Entries with scene source code:

______

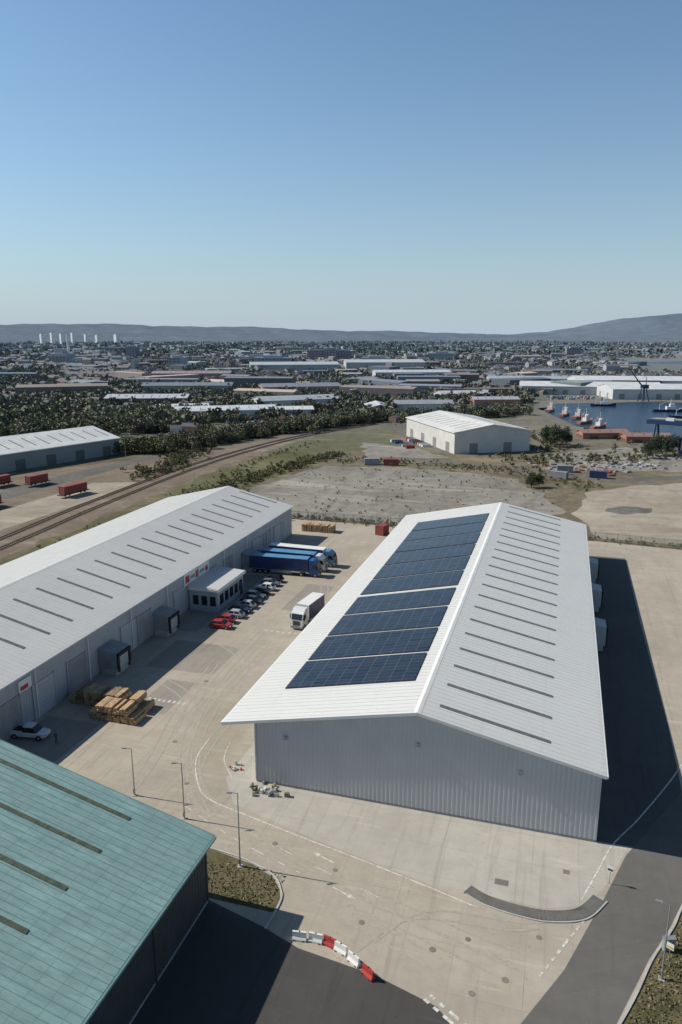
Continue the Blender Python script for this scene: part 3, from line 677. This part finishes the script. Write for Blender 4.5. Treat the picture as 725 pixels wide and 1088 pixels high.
for (bx,by,ax,nr,nc) in((-190,405,-60,3,16),(-255,430,-60,2,14),(-140,500,-50,3,12),(-60,345,31,2,10),(-120,560,-70,3,14),(-10,640,-80,3,14)):
    c_,s_=math.cos(R(ax+90)),math.sin(R(ax+90))
    for i in range(nr):
        for j in range(nc):
            if random.random()<.25: continue
            T.append((bx+j*2.8*c_-i*9*s_,by+j*2.8*s_+i*9*c_,ax))
T=np.array(T); n=len(T); cc=np.array([(.6,.6,.6),(.03,.03,.035),(.35,.36,.38),(.3,.03,.03),(.04,.07,.2),(.12,.12,.13)])[rng.integers(0,6,n)]
houses('distant_car_park',T[:,:2],np.full(n,1.8),np.full(n,4.2),np.full(n,.95),np.full(n,.5),np.radians(T[:,2]),cc,cc*.5,M['town'])
def rel(u,d): cx=(u-362.5)/812*d; return cam2w(cx,d)
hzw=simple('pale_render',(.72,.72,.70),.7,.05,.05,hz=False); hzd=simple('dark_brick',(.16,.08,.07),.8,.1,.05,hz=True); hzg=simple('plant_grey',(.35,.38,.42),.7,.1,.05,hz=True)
x,y=rel(66,1300); E=empty('power_station',(x,y,0)); mb=MB()
mb.box(-22,-12,0,14,12,20,hzg); mb.box(-12,-8,20,4,8,28,hzg); mb.box(14,-9,0,40,9,13,hzg); mb.cyl((10,0,0),(10,0,52),2.2,1.4,12,hzw)
for k in range(5): mb.box(-21+k*7,-12.3,3,-17+k*7,-12.05,16,hzd)
mb.obj('boiler_hall',parent=E)
for u,d,h,w in((45,3900,52,26),(56,3950,58,26),(66,3900,54,26),(78,4000,58,24),(92,4000,50,24),(104,3900,48,24),(124,4000,50,34)):
    x,y=rel(u,d); E=empty('tower_block',(x,y,0),R(-35)); mb=MB(); mb.box(-w/2,-10,0,w/2,10,h,hzw); mb.box(-4,-4,h,4,4,h+4,hzg)
    for k in range(int(h/6)): mb.box(-w/2+1,-10.2,2+k*6,w/2-1,-10.02,4.0+k*6,hzg)
    mb.obj('tower',parent=E)
for u,d,h,w in((338,1500,20,40),(352,1450,24,24),(365,1500,20,30),(400,1300,13,50),(290,1250,15,60),(275,1400,12,70),(188,1150,18,22),(610,1700,22,30),(470,1500,16,50),(140,1700,24,24)):
    x,y=rel(u,d); E=empty('mill_building',(x,y,0),R(10)); mb=MB(); m=hzd if h>18 else hzg
    mb.box(-w/2,-12,0,w/2,12,h,m); mb.box(-w/4,-8,h,w/4,6,h+3,hzg)
    for k in range(int(h/4.5)):
        for j in range(int(w/6)): mb.box(-w/2+1.5+j*6,-12.2,1.5+k*4.5,-w/2+5+j*6,-12.02,4+k*4.5,hzd if m is hzg else hzg)
    mb.obj('block',parent=E)

# hills: polar terrain
az=np.radians(np.linspace(-36,36,220)); dd=np.linspace(3600,13000,60)
ua=812*np.tan(az)+362.5
top=np.interp(ua,[-200,0,60,150,250,350,450,540,580,620,660,700,760,900],[345,345,345.5,346,348.5,351,353.5,355.5,353,347,341,336,333,330])
verts=[];
for j,d in enumerate(dd):
    t=min(1,max(0,(d-3600)/5200)); sm=t*t*(3-2*t)
    for i,a_ in enumerate(az):
        H=52+(355-top[i])*9000/790
        nz=(math.sin(ua[i]*.035+d*.0013)+math.sin(ua[i]*.083+d*.002)*.6+math.sin(ua[i]*.21+d*.001)*.35+math.sin(ua[i]*.47+d*.003)*.15)
        fall=1-.5*max(0,(d-9000)/4000)
        z=H*sm*fall+nz*8*sm-2*(1-sm)
        cx=d*math.tan(a_); x,y=cam2w(cx,d); verts.append((x,y,z))
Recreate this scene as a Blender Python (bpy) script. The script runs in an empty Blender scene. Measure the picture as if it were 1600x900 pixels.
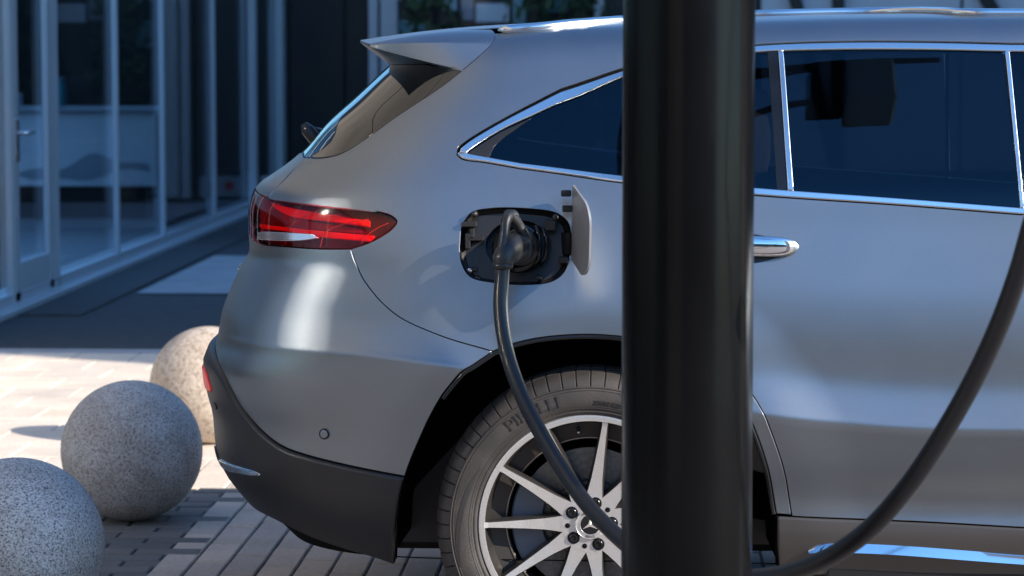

______

> [Your instructions]
Output exactly the span of lines from the top of the listing through the line holding "def rel(u,d): cx=(u-362.5)/812*d;", and leave every picture out.

> [Expected answer]
Continue the Blender Python script for this scene: part 3, from line 677. This part finishes the script. Write for Blender 4.5. Treat the picture as 725 pixels wide and 1088 pixels high.
for (bx,by,ax,nr,nc) in((-190,405,-60,3,16),(-255,430,-60,2,14),(-140,500,-50,3,12),(-60,345,31,2,10),(-120,560,-70,3,14),(-10,640,-80,3,14)):
    c_,s_=math.cos(R(ax+90)),math.sin(R(ax+90))
    for i in range(nr):
        for j in range(nc):
            if random.random()<.25: continue
            T.append((bx+j*2.8*c_-i*9*s_,by+j*2.8*s_+i*9*c_,ax))
T=np.array(T); n=len(T); cc=np.array([(.6,.6,.6),(.03,.03,.035),(.35,.36,.38),(.3,.03,.03),(.04,.07,.2),(.12,.12,.13)])[rng.integers(0,6,n)]
houses('distant_car_park',T[:,:2],np.full(n,1.8),np.full(n,4.2),np.full(n,.95),np.full(n,.5),np.radians(T[:,2]),cc,cc*.5,M['town'])
def rel(u,d): cx=(u-362.5)/812*d; return cam2w(cx,d)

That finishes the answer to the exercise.